* [What to produce]:
From the entries provided below, copy each line that contains the word "pixels".

* [Data provided]:
* * * * * * *

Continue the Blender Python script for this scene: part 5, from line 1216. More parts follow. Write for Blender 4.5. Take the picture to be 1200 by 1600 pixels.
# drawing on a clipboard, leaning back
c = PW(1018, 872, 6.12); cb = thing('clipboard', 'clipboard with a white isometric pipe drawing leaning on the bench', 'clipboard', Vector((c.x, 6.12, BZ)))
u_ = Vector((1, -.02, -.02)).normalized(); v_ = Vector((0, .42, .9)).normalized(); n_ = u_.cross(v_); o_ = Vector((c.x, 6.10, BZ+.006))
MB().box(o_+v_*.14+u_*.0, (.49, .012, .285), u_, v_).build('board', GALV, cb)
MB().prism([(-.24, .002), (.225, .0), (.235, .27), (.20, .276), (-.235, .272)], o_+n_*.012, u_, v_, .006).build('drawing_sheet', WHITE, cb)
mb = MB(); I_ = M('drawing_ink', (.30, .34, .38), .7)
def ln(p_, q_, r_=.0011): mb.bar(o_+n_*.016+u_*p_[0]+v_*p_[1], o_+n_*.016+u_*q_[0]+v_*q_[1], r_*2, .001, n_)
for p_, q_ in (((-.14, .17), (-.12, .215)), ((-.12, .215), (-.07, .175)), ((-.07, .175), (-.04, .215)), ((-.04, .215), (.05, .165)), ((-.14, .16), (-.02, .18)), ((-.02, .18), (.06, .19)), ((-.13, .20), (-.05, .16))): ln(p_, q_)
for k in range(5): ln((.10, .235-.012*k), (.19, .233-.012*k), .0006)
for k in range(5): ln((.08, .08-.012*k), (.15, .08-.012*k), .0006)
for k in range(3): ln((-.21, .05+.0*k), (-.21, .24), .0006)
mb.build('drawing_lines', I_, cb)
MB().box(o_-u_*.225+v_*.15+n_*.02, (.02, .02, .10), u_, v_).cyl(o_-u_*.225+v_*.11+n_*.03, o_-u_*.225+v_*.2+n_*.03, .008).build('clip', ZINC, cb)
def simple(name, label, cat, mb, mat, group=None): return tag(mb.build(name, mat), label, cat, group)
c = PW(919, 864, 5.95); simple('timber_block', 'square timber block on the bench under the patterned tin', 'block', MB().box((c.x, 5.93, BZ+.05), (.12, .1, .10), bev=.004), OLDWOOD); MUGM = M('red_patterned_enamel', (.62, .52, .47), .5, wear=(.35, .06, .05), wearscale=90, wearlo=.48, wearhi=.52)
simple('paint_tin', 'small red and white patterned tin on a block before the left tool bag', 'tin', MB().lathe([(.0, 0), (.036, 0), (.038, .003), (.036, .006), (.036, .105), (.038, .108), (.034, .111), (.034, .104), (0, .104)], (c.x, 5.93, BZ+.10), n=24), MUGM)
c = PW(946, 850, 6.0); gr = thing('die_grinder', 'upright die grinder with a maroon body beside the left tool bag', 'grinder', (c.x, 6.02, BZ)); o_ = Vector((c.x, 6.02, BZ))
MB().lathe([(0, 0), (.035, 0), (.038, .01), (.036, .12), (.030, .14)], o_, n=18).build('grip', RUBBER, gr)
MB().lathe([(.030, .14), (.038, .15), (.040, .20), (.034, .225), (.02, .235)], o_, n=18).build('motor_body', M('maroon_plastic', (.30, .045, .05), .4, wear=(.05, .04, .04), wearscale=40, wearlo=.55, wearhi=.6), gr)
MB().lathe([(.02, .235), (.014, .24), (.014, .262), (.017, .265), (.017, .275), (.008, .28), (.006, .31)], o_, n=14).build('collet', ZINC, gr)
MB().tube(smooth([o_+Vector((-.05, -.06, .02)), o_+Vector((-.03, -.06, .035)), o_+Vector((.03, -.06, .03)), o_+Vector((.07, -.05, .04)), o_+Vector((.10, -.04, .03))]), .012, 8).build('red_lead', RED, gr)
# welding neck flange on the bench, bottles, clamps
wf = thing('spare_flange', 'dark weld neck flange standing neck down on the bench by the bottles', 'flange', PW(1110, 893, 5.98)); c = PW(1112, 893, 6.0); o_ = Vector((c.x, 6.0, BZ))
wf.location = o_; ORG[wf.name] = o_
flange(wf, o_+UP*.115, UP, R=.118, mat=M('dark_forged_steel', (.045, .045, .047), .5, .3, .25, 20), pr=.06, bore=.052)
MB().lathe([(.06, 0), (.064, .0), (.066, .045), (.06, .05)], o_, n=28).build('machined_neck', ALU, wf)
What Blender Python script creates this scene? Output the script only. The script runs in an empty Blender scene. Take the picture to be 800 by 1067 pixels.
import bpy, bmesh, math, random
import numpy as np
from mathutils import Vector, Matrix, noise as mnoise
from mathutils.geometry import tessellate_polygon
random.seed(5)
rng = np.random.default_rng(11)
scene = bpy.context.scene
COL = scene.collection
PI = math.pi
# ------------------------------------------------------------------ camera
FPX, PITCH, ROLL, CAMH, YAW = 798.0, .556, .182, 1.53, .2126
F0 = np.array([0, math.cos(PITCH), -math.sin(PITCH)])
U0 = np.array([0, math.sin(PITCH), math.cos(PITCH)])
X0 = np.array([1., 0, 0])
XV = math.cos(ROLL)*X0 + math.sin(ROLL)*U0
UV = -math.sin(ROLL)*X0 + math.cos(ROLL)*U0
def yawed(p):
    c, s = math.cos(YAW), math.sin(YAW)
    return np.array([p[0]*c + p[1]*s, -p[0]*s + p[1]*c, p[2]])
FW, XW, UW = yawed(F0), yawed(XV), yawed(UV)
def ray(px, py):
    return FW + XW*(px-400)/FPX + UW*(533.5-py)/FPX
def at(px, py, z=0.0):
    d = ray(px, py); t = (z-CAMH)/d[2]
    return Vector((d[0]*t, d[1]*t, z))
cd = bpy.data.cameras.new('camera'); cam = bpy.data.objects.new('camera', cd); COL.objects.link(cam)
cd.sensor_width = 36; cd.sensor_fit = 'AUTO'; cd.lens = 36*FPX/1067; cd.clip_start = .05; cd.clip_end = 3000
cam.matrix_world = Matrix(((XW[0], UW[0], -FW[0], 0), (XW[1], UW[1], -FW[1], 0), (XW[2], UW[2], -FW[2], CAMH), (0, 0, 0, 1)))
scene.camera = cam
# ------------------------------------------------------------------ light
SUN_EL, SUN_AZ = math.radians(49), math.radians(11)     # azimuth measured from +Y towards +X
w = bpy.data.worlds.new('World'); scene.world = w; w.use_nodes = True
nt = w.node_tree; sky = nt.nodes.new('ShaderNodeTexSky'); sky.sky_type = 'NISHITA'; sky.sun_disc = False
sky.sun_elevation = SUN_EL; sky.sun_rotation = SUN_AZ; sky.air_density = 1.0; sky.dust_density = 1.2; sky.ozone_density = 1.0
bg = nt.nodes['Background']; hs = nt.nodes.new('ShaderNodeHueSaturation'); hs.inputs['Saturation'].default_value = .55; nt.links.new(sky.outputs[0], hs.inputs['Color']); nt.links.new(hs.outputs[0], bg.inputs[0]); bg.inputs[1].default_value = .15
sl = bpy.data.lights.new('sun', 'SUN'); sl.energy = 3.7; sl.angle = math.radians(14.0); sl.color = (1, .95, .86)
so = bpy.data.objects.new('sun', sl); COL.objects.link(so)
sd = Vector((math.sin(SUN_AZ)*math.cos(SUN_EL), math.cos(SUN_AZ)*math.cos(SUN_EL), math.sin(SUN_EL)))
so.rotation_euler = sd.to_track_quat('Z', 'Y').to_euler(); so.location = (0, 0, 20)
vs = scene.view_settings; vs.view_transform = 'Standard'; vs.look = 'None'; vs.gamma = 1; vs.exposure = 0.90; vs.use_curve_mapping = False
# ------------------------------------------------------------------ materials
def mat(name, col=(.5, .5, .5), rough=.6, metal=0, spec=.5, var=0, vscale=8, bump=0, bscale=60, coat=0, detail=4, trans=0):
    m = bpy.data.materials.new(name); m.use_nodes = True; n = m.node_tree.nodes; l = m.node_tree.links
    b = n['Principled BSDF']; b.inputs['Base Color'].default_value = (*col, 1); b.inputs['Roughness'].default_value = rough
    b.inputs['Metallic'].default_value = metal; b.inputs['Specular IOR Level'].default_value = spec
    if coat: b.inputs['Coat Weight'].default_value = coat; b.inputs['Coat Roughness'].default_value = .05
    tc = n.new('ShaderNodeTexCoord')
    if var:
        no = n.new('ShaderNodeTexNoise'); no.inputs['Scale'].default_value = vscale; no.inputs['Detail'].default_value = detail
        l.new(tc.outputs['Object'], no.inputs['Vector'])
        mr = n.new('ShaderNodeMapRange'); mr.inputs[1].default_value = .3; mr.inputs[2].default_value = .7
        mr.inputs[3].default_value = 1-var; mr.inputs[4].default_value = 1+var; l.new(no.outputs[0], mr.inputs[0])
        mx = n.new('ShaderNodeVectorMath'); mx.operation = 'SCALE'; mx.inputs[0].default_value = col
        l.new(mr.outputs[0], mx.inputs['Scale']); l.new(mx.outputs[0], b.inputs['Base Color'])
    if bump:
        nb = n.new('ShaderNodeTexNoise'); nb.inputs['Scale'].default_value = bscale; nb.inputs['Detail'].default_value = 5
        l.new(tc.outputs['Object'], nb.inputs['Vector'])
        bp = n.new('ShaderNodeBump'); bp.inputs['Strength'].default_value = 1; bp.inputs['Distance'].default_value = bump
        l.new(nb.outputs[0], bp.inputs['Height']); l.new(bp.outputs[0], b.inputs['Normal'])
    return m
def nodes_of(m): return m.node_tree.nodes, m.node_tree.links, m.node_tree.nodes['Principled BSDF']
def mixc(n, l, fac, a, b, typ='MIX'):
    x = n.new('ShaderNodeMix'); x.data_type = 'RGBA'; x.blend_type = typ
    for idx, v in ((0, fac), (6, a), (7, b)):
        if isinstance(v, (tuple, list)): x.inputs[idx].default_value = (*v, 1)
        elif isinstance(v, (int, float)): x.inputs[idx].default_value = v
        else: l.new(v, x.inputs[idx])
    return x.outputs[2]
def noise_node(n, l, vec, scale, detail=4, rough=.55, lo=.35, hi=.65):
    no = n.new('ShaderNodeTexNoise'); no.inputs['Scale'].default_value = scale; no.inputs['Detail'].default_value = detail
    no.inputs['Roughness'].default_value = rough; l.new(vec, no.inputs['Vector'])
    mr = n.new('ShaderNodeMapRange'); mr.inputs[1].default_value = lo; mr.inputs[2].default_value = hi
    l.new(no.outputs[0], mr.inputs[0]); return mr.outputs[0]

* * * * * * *

* [Result below]:
Continue the Blender Python script for this scene: part 5, from line 1216. More parts follow. Write for Blender 4.5. Take the picture to be 1200 by 1600 pixels.
What Blender Python script creates this scene? Output the script only. The script runs in an empty Blender scene. Take the picture to be 800 by 1067 pixels.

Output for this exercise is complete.